Investing is more about integrity

Over the short term, the market may behave like a voting machine and reward companies, but over the long term, a strong value system is vital for thriving in the world of business. “I look for three things when hiring people. The first is personal integrity, the second is intelligence, and the third is a high energy level. But if you don’t have the first, the other two will kill you.



What makes a business worth lending to or investing in? People often think in terms of cash flows, assets, profits, and so on. But character may play an even bigger role.

Here is a famous exchange between Samuel Untermyer, Counsel to the US House of Representatives, and the legendary banker J. P. Morgan, during a testimony before the Congress in 1912.

Untermyer: Is not commercial credit based primarily upon money or property?

Morgan: No, sir. The first thing is character.

Untermyer: Before money or property?

Morgan: Before money or anything else. Money cannot buy it… a man I do not trust could not get money from me on all the bonds in Christendom.

Bill Gross, co-founder of PIMCO, the world’s largest bond investor, in a recent interview with Becky Quick of CNBC discussed an important lesson that he had learnt from three incidents in his life that took place between 1974 and 1975.

The first one was concerning two reputable, smart and intelligent gentlemen, named Warren Buffett and Charlie Munger, who were looking to borrow $10 million for their company called Berkshire Hathaway.

On the face of it, at that time, Berkshire was a strange-looking company which owned a dilapidated industrial complex in north-east US; sees candy stores in California and Blue Chip stamps, which was into a declining business of discount coupons. Although the people definitely seemed worthy of funding, PIMCO chose to pass up the opportunity by evaluating the company alone.

Evaluating opportunities

A few months after that, Bill happened to visit a small town in Arkansas called Bentonville to evaluate another opportunity with a company called Walmart. He was floored by the spirit of the founder, Sam Walton, and the trust Sam enjoyed with the local community. Sam had come down to pick him up on arrival in a pickup truck along with his entire family, including his dog. They drove him around the town, showed him the Walmart stores, introduced him to the local community, and explained to him their desire to expand their business in other States within the US — such as Iowa, Ohio and so on.
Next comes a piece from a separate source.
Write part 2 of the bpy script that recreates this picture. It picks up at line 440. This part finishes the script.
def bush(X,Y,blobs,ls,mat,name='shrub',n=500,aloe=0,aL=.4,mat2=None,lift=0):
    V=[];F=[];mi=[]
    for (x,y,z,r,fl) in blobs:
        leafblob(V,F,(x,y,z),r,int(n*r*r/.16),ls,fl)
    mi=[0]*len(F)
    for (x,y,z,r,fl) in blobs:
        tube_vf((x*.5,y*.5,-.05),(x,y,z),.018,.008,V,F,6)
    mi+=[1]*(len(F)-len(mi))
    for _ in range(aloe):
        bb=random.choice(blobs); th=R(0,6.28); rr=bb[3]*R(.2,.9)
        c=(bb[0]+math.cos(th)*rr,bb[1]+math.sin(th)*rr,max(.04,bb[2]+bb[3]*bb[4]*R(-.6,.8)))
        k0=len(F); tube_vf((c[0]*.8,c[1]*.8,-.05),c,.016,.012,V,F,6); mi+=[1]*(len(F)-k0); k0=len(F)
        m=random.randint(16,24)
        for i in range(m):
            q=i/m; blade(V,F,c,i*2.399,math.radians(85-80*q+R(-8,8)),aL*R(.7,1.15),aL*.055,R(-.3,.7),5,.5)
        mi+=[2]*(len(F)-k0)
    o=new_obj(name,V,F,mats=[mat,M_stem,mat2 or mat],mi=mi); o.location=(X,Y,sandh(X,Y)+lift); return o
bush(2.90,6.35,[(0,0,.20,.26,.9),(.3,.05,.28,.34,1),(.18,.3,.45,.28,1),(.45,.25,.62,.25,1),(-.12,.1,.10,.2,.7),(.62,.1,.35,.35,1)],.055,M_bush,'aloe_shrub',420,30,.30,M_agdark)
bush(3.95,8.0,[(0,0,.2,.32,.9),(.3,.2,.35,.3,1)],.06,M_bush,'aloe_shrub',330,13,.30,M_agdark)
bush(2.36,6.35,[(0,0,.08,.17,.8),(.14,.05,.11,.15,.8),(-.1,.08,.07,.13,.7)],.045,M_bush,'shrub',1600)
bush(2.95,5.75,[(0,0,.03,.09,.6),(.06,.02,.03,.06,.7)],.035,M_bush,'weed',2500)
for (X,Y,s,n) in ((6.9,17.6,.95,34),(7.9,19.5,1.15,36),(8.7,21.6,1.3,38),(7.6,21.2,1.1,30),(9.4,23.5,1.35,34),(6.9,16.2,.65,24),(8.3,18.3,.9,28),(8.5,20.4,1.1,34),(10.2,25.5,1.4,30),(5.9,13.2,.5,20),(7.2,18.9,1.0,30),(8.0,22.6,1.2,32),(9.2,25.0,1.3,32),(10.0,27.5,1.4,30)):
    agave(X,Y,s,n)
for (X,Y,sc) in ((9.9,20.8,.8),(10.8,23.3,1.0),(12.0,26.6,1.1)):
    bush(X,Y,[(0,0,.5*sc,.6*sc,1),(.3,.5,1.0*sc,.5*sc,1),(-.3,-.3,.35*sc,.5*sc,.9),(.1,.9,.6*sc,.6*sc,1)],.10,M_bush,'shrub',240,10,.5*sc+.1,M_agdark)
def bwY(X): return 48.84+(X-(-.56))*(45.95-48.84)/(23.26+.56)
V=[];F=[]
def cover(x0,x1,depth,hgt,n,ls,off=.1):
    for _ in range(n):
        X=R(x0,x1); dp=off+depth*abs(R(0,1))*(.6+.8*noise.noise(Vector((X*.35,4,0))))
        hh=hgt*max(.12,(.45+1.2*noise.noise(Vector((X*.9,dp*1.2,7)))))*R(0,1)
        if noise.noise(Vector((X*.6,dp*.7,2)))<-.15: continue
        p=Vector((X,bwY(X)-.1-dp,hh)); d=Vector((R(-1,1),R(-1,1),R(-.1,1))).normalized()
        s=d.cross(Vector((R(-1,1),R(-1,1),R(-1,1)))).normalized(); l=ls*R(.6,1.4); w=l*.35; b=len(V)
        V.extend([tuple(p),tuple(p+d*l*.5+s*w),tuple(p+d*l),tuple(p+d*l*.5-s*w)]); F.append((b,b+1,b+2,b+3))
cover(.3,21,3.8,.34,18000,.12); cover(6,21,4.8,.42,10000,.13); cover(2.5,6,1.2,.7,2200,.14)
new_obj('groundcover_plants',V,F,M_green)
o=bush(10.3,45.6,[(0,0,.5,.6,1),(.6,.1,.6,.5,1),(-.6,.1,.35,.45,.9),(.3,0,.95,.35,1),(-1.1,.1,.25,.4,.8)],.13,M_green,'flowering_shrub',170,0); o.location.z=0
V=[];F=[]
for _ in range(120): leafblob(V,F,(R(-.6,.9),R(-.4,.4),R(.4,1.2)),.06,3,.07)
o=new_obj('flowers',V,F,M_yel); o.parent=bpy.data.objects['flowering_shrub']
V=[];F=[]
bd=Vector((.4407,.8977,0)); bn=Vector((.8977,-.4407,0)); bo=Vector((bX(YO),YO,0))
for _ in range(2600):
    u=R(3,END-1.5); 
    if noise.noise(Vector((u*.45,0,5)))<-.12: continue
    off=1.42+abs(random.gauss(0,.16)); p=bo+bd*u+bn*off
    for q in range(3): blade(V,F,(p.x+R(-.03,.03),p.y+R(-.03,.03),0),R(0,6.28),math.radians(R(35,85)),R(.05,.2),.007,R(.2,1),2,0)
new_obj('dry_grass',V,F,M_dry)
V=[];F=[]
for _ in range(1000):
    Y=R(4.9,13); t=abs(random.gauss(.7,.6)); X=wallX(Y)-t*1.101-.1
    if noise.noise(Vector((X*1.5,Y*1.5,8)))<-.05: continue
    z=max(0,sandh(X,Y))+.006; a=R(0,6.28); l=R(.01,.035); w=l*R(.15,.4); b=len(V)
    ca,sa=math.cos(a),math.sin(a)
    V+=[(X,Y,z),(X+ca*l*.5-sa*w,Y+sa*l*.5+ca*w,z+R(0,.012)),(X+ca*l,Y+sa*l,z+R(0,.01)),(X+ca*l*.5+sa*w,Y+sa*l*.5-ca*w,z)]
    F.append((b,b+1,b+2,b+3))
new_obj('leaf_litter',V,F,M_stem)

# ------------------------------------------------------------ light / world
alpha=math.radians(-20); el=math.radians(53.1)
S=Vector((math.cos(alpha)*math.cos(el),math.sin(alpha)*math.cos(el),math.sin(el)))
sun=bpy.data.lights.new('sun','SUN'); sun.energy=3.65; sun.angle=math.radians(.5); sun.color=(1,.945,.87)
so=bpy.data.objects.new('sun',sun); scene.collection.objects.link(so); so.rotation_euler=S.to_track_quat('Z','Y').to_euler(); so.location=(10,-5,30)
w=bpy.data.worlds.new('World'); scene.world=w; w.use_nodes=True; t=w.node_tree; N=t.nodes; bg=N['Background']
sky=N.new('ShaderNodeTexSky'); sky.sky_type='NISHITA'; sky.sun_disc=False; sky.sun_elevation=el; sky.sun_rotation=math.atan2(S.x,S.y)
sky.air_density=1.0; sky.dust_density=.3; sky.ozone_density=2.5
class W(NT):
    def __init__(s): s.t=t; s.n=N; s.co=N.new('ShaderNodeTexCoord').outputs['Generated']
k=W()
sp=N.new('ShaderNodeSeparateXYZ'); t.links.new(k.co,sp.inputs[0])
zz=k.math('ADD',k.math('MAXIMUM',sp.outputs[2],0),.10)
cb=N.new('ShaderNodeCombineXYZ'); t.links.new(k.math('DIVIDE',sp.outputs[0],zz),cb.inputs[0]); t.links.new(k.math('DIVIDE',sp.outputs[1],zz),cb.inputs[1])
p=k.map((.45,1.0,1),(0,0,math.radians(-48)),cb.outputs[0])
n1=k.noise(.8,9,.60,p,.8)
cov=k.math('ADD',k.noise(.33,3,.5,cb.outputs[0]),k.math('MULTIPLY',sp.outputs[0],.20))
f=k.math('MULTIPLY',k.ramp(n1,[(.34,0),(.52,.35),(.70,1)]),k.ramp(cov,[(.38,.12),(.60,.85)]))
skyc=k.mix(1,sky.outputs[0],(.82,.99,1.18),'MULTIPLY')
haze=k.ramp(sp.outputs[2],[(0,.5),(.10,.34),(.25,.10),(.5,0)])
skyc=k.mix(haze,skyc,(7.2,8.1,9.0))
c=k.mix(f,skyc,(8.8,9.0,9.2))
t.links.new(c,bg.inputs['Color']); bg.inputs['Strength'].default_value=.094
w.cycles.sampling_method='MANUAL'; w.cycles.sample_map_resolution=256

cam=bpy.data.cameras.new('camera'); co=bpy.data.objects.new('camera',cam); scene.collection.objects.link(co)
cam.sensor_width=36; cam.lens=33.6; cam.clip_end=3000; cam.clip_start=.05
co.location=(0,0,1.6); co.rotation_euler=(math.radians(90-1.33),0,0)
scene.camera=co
But again, Bill decided to pass up the opportunity second-guessing the idea and what was then a dingy-looking business, although he felt that the people were of very high character and reputable. He felt that the assets and property weren’t sound enough.

Later that year, Bill was evaluating another opportunity with a company called Itel, which was in rail car leasing. The company folk took him to the rail yards, where he was pleased with the size and quality of assets made of real steel.

He became convinced that these assets were very stable and could be banked on, as they would never go away. Then they took him to their headquarters in downtown San Francisco — a 30-storey building with a view of the Golden Gate Bridge, with wonderful interiors, thick carpeting, well dressed executives and secretaries.

After looking at the impressive package if it all, Bill finally decided to invest in the company. Within six months, the company was bankrupt.

Business based on trust

Much later when Bill was reading about J. P. Morgan, he recognised the common thread to his three mistakes, which included both errors of commission and omission.

Morgan basically argued that “Lending is not based on money or property; lending is based on character — on character first sir”, during the landmark congressional testimony in the early 1900s.

Bill then realised what he had missed — the importance of people and their character — since a financial transaction is primarily based on trust and trust alone. He had earlier chosen to rely on the flash, which only resulted in him losing money.

Ever since, PIMCO has not forgotten this key lesson and Bill continues to hang the portrait of J. P. Morgan along with the famous saying on the wall in his office.

Bill claims that it is in fact this lesson that he learnt in the eighties — the importance of character as opposed to property or collateral — that held him in good stead when he chose to avoid investing in subprime.

The broader implication of character is the value system and governance within organisations.

There’s a very pertinent lesson to be learnt here for businessmen, entrepreneurs, corporate executives and investors alike.

Today there are many companies which seem to believe that profit comes directly from raising equity at unreasonably high valuations and not something that gets generated after deploying capital judiciously for generating revenues and after paying out all expenses including taxes.

Value system

Taking off from Buffett, in my opinion, over the short term, the market may behave like a voting machine and reward companies/individuals with flash, but over the long term — and I am talking about organisations that have survived many generations — a strong value system is vital for surviving and thriving in the world of business.

Those that retain it like the Tatas go on, while those that lose it somewhere along the way, a la Lehman, collapse.

Of course, the underlying assumption is that the political and legal framework provides an even playing field for companies/individuals with character — whether it does or does not is another subject altogether!

I’ll conclude with another saying by Warren Buffett — “I look for three things when hiring people. The first is personal integrity, the second is intelligence, and the third is a high energy level. But, if you don’t have the first, the other two will kill you.”